Photo courtesy of BreAnna Havel

Brand name: LABCPCO/ALBERHILL/H-I-ALUMINA

Company: Los Angeles Brick and Clay Products Company, formerly Los Angeles Brick Company (1900).

Location: Yard at Alberhill, in sec. 21, T. 5 S., R. 5 W., S.B., Riverside County; office at 1078 N. Mission Rd. (up to 1961), 2310 E. 7th St. (1962-1966), 1255 W. 4th St. (1967-1968), Los Angeles County, CA.

Years: 1925-1968

Type: High-alumina fire brick

Description: Company abbreviations on first line, ALBERHILL on second line, H-I-ALUMINA on third line, all impressed on the face.

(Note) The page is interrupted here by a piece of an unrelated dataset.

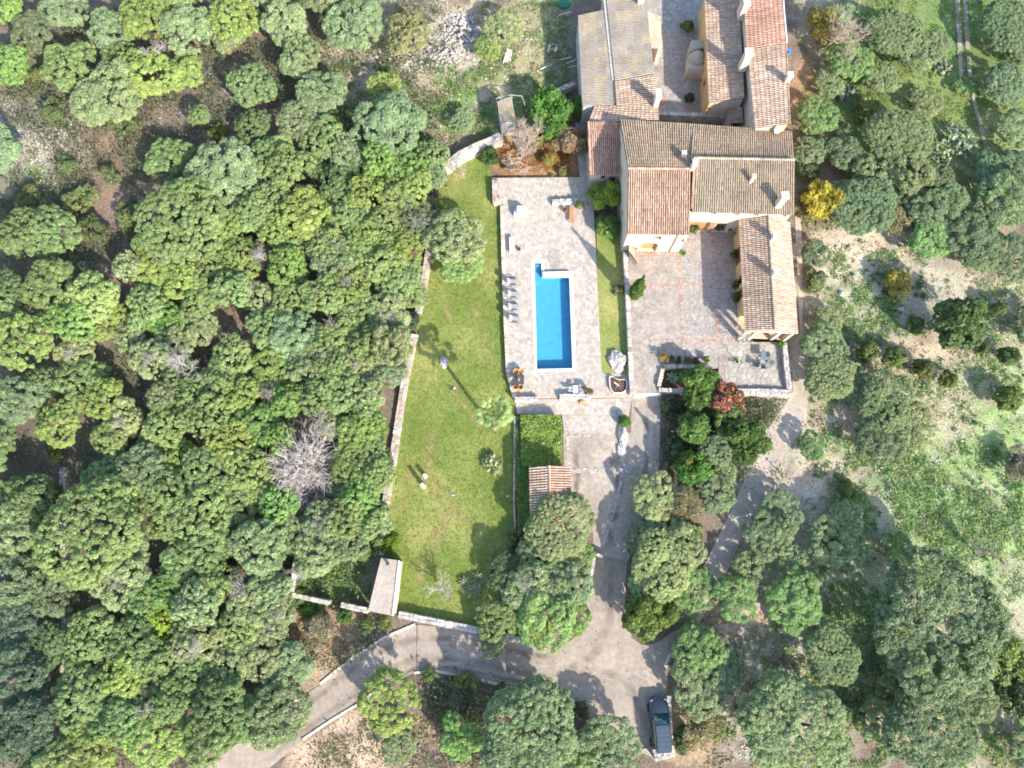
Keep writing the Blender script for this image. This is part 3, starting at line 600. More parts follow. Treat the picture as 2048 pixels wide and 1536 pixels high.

Equipment: Bueyrus diesel loader, trucks, Telsmith gyratory crusher, 7 American 9-ft. dry pans, one-quarter 18-mesh screens, steel bins, double pug mill, auger machine, automatic cutter, stiff mud brick machine, fire brick dry press, 64-tunnel waste-heat drier, 18 32-ft. round down-draft kilns, oil fired, one gas-fired Harrup tunnel kiln.

Capacity: 110,000 per day. Round kiln 60,000; 6 days burning, 5-6 days drying, 5500 brick per day per kiln. Tunnel kiln 30,000; 72-hour cycle, 10,000 brick per day.

Deposit: Clay in three main pits 4-50 ft. thick of red, brown, and bone clay. Face brick was made from red clay, high refractories were made from brown and bone clays.

Comments: This brick was photographed by Archaeologist BreAnna Havel at north shore Oahu, Hawaii.